### DATA SHOWN

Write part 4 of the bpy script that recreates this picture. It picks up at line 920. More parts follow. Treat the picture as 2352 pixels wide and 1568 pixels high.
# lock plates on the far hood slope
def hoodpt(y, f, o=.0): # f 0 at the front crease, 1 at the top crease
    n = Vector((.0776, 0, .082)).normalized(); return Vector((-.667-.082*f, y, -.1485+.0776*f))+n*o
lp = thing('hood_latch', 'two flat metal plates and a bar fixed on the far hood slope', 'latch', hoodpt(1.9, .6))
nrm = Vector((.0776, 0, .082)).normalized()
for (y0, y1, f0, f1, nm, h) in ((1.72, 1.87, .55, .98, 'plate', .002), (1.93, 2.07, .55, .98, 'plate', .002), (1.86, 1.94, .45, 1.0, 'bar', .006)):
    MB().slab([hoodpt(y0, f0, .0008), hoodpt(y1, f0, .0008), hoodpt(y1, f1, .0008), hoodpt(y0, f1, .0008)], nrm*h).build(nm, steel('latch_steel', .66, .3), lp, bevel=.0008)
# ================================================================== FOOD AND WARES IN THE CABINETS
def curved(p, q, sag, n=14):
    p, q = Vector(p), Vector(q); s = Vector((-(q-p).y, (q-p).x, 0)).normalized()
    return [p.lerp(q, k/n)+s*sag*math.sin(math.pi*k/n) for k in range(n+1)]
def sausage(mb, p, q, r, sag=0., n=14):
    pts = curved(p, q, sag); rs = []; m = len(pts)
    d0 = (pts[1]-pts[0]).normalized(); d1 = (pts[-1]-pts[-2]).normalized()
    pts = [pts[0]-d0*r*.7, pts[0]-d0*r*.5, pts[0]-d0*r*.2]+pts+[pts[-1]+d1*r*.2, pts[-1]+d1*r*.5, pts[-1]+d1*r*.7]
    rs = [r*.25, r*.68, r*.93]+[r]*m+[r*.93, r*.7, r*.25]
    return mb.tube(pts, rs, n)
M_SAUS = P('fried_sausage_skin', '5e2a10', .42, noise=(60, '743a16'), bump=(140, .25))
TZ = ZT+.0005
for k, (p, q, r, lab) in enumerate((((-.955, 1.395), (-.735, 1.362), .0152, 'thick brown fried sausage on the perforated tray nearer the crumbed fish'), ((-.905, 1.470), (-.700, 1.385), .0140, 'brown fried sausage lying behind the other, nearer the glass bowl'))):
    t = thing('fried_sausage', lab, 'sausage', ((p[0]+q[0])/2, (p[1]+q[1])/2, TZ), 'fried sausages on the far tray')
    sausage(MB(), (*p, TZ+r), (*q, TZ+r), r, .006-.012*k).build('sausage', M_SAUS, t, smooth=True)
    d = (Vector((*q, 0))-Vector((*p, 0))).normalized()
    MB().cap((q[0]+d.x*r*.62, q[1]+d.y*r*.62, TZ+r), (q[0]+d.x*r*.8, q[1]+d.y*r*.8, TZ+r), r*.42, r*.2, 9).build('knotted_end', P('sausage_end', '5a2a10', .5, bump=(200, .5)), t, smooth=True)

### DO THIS
Copy all of the material word for word.

### EXPECTED OUTPUT
Write part 4 of the bpy script that recreates this picture. It picks up at line 920. More parts follow. Treat the picture as 2352 pixels wide and 1568 pixels high.
# lock plates on the far hood slope
def hoodpt(y, f, o=.0): # f 0 at the front crease, 1 at the top crease
    n = Vector((.0776, 0, .082)).normalized(); return Vector((-.667-.082*f, y, -.1485+.0776*f))+n*o
lp = thing('hood_latch', 'two flat metal plates and a bar fixed on the far hood slope', 'latch', hoodpt(1.9, .6))
nrm = Vector((.0776, 0, .082)).normalized()
for (y0, y1, f0, f1, nm, h) in ((1.72, 1.87, .55, .98, 'plate', .002), (1.93, 2.07, .55, .98, 'plate', .002), (1.86, 1.94, .45, 1.0, 'bar', .006)):
    MB().slab([hoodpt(y0, f0, .0008), hoodpt(y1, f0, .0008), hoodpt(y1, f1, .0008), hoodpt(y0, f1, .0008)], nrm*h).build(nm, steel('latch_steel', .66, .3), lp, bevel=.0008)
# ================================================================== FOOD AND WARES IN THE CABINETS
def curved(p, q, sag, n=14):
    p, q = Vector(p), Vector(q); s = Vector((-(q-p).y, (q-p).x, 0)).normalized()
    return [p.lerp(q, k/n)+s*sag*math.sin(math.pi*k/n) for k in range(n+1)]
def sausage(mb, p, q, r, sag=0., n=14):
    pts = curved(p, q, sag); rs = []; m = len(pts)
    d0 = (pts[1]-pts[0]).normalized(); d1 = (pts[-1]-pts[-2]).normalized()
    pts = [pts[0]-d0*r*.7, pts[0]-d0*r*.5, pts[0]-d0*r*.2]+pts+[pts[-1]+d1*r*.2, pts[-1]+d1*r*.5, pts[-1]+d1*r*.7]
    rs = [r*.25, r*.68, r*.93]+[r]*m+[r*.93, r*.7, r*.25]
    return mb.tube(pts, rs, n)
M_SAUS = P('fried_sausage_skin', '5e2a10', .42, noise=(60, '743a16'), bump=(140, .25))
TZ = ZT+.0005
for k, (p, q, r, lab) in enumerate((((-.955, 1.395), (-.735, 1.362), .0152, 'thick brown fried sausage on the perforated tray nearer the crumbed fish'), ((-.905, 1.470), (-.700, 1.385), .0140, 'brown fried sausage lying behind the other, nearer the glass bowl'))):
    t = thing('fried_sausage', lab, 'sausage', ((p[0]+q[0])/2, (p[1]+q[1])/2, TZ), 'fried sausages on the far tray')
    sausage(MB(), (*p, TZ+r), (*q, TZ+r), r, .006-.012*k).build('sausage', M_SAUS, t, smooth=True)
    d = (Vector((*q, 0))-Vector((*p, 0))).normalized()
    MB().cap((q[0]+d.x*r*.62, q[1]+d.y*r*.62, TZ+r), (q[0]+d.x*r*.8, q[1]+d.y*r*.8, TZ+r), r*.42, r*.2, 9).build('knotted_end', P('sausage_end', '5a2a10', .5, bump=(200, .5)), t, smooth=True)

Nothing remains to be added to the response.